Mafia capitale: un’altra cooperativa è possibile?

12 / 12 / 2014

C’è un aspetto, fra i tanti, del nuovo scandalo nazionale su cui vale la pena riflettere. Si tratta del coinvolgimento del mondo cooperativo nel grande affaire “Mafia Capitale”.

Forse sbaglio ma non ricordo una complicità così clamorosa, soprattutto se pensiamo all’importanza politica della vicenda. E’ bene premettere che ci sono tanti cooperatori di “buona volontà” che tutti i giorni fanno il loro dovere, credendo ancora nelle finalità originarie dei principi mutualistici. Principi però oramai sempre più infangati da un meccanismo micidiale perverso.

E’ la merce che ci è entrata nei polmoni” cantava tanti anni fa Gianfranco Manfredi. Credo che da qui bisognerebbe partire per capire come gradualmente buona parte del movimento cooperativo abbia deragliato, abbracciando completamente, o quasi, la logica del business.

Circa un mese fa ad Ancona durante un interessante dibattito con Gigi Malabarba sull’esperienza delle fabbriche autogestite, c’era chi faceva notare come il peccato originale fosse nel cambiamento giuridico apportato nello statuto delle cooperative, con l’aggiunta della parola “impresa”. Dunque non più “cooperative”, ma “imprese cooperative”.

L’articolo 45 della nostra Costituzione afferma: “La Repubblica riconosce la funzione sociale della cooperazione a carattere di mutualità e senza fini di speculazione privata”. Appunto. La dimensione privatistica  doveva e dovrebbe rimanere fuori dall’agire cooperativo. E’ evidente che nel momento in cui si sposa la logica d’impresa, l’aspetto altruistico viene meno. Troppo spesso si sceglie la forma cooperativa per essere più “competitivi” di fronte ai meccanismi perversi delle gare d’appalto.

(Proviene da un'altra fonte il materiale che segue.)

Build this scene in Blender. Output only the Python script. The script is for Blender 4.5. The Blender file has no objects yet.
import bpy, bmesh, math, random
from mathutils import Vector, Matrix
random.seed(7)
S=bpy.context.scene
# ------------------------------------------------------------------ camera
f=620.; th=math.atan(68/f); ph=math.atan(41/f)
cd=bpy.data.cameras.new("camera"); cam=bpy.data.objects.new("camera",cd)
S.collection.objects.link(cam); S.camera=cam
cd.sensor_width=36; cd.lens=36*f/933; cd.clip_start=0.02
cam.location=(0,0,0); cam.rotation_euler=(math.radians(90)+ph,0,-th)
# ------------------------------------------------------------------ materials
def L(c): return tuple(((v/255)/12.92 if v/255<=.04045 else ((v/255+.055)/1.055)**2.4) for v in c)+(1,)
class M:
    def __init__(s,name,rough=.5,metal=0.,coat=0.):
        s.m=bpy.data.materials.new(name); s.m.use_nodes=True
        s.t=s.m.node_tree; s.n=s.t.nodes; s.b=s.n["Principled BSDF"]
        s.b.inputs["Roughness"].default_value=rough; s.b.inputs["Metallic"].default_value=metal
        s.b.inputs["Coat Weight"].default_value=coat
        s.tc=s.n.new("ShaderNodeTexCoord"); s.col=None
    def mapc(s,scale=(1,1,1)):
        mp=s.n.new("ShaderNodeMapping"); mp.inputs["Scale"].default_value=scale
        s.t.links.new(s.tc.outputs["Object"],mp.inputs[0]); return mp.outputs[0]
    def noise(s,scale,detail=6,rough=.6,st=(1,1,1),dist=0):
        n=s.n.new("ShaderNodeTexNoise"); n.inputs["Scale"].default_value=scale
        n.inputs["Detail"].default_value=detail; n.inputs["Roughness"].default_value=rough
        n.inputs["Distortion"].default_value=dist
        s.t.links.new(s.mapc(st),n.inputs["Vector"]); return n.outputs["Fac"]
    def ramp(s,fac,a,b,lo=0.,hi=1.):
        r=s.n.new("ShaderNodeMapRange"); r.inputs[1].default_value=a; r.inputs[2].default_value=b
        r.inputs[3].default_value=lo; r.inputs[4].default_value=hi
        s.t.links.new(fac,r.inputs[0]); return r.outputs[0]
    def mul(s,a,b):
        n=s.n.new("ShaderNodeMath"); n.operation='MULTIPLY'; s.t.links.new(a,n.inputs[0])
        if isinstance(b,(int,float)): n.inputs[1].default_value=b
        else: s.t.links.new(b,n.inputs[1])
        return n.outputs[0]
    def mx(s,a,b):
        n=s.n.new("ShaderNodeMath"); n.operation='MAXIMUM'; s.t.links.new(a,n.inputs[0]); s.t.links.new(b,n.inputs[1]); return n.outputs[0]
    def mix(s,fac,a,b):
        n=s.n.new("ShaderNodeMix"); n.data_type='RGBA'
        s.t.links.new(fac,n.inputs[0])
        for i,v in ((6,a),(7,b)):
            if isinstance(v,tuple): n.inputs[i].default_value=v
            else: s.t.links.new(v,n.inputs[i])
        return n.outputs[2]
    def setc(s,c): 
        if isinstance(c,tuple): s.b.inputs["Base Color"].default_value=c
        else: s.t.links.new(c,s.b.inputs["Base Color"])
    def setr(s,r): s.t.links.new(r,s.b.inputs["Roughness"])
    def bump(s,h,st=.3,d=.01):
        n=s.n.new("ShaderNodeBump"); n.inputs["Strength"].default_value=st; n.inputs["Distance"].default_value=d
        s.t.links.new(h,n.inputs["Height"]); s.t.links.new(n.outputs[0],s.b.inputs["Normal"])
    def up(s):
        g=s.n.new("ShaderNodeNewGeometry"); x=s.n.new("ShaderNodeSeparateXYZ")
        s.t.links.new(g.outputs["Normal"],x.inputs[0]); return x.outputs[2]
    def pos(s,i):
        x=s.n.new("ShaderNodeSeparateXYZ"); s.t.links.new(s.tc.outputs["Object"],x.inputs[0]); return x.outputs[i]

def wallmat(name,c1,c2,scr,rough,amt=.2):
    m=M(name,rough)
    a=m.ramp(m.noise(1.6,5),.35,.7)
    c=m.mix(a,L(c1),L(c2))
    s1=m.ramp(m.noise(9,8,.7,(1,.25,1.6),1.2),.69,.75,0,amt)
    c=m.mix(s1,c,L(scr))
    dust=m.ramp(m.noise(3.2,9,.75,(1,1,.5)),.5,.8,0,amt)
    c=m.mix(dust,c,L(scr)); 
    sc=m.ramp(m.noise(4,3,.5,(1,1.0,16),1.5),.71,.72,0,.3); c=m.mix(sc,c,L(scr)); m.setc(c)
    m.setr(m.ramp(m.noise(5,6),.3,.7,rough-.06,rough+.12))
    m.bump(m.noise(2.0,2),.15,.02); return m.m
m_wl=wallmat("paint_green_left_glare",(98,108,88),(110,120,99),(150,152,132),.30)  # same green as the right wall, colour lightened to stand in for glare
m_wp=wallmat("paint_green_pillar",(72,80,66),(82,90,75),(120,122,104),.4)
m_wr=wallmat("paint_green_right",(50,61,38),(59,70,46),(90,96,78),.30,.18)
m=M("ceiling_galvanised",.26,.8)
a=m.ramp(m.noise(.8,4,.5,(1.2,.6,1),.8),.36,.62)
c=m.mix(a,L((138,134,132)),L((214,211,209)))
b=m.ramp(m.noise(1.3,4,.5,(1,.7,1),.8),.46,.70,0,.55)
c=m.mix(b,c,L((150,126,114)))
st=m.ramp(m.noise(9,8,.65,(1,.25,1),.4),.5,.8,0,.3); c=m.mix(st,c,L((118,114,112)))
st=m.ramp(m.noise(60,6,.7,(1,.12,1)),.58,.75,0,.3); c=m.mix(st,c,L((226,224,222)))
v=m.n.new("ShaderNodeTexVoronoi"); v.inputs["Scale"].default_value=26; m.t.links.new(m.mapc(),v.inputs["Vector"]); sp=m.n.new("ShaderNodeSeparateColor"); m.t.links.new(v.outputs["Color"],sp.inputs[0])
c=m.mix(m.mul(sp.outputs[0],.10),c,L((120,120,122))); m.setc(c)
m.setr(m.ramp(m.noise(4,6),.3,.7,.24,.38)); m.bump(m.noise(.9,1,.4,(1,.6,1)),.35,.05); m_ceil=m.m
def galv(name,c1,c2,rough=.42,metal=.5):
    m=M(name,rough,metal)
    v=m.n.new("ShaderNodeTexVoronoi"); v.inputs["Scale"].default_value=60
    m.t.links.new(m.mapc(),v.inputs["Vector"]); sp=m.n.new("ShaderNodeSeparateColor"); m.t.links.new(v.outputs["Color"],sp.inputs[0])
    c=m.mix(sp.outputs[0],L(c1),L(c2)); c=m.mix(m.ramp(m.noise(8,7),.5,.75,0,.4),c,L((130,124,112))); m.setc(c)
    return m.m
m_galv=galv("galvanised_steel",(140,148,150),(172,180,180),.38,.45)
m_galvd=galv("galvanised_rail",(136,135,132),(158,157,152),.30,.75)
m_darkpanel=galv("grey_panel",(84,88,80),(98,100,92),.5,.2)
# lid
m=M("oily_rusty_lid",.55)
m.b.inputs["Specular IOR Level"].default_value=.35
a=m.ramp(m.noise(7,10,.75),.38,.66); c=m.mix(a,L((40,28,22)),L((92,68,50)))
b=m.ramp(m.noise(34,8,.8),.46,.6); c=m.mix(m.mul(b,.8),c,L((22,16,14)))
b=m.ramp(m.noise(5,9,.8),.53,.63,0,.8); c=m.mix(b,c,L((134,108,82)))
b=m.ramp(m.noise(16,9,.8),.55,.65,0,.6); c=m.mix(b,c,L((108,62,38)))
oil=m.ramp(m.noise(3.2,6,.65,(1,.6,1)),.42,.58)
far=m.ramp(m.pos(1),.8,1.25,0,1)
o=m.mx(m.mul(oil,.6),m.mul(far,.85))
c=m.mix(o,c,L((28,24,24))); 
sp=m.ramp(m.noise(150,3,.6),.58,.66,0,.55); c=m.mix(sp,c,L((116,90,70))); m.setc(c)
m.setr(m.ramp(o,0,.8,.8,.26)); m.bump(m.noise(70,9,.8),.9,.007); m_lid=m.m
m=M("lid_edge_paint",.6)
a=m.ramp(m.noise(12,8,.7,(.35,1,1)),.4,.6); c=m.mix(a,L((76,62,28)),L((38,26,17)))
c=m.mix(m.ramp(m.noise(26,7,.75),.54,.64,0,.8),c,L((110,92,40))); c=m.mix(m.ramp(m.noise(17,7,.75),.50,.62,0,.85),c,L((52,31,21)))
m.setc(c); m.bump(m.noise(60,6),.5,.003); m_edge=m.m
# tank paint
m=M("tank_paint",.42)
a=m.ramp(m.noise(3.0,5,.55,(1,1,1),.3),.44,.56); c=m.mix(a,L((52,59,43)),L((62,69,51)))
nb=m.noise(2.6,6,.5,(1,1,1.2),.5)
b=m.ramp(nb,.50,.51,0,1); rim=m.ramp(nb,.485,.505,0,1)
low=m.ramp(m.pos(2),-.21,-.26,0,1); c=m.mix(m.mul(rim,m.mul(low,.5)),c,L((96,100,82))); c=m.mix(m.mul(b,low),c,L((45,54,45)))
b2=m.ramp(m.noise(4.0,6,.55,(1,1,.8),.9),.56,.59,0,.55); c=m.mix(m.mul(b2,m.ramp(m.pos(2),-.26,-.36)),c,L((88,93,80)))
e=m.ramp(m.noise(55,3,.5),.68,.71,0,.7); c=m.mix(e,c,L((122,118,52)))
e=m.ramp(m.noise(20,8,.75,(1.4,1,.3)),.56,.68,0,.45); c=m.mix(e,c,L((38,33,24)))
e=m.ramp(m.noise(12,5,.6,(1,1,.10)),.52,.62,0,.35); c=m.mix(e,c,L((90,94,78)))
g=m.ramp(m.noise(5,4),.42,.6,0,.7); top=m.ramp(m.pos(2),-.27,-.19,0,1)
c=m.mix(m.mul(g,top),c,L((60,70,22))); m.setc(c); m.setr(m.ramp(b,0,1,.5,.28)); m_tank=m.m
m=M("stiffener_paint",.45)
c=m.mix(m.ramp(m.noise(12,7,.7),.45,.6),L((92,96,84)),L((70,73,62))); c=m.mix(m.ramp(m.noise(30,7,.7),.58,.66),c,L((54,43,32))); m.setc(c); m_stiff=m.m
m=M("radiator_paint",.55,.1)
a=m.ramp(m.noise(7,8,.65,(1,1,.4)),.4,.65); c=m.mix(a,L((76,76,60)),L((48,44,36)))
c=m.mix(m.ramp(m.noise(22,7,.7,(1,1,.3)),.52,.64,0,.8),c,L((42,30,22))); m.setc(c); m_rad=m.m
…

Quante volte si vengono a creare differenziazioni salariali inaccettabili? Forme di sfruttamento micidiali? Avendo lavorato per molti anni in una cooperativa (libraria) non sarò di certo io a sottovalutare i meccanismi che ti portano, purtroppo, a confrontarti con il mercato. Ma pur vivendo in una società capitalista, anzi oggi di fronte ad una fase in cui si afferma una specie di “comunismo del capitale”, per dirla con Christian Marazzi, non è possibile uno  stravolgimento così radicale dello spirito originario della cooperazione.

In questi anni non solo sono stati abbandonati i principi che portarono a fine Ottocento tanti militanti socialisti avviare un percorso solidale lungo e glorioso, ma si è anche “tradita” la buona fede di chi ha scelto e continua a scegliere la forma cooperativa pensando di sposare un modello economico sociale altro. Se la Lega delle Cooperative assomiglia sempre più a Confindustria, forse sarebbe il caso di pensare ad un soggetto alternativo che possa raccogliere l’esigenza di chi vuole abbinare il lavoro a una pratica solidale fuori dalla logica del profitto.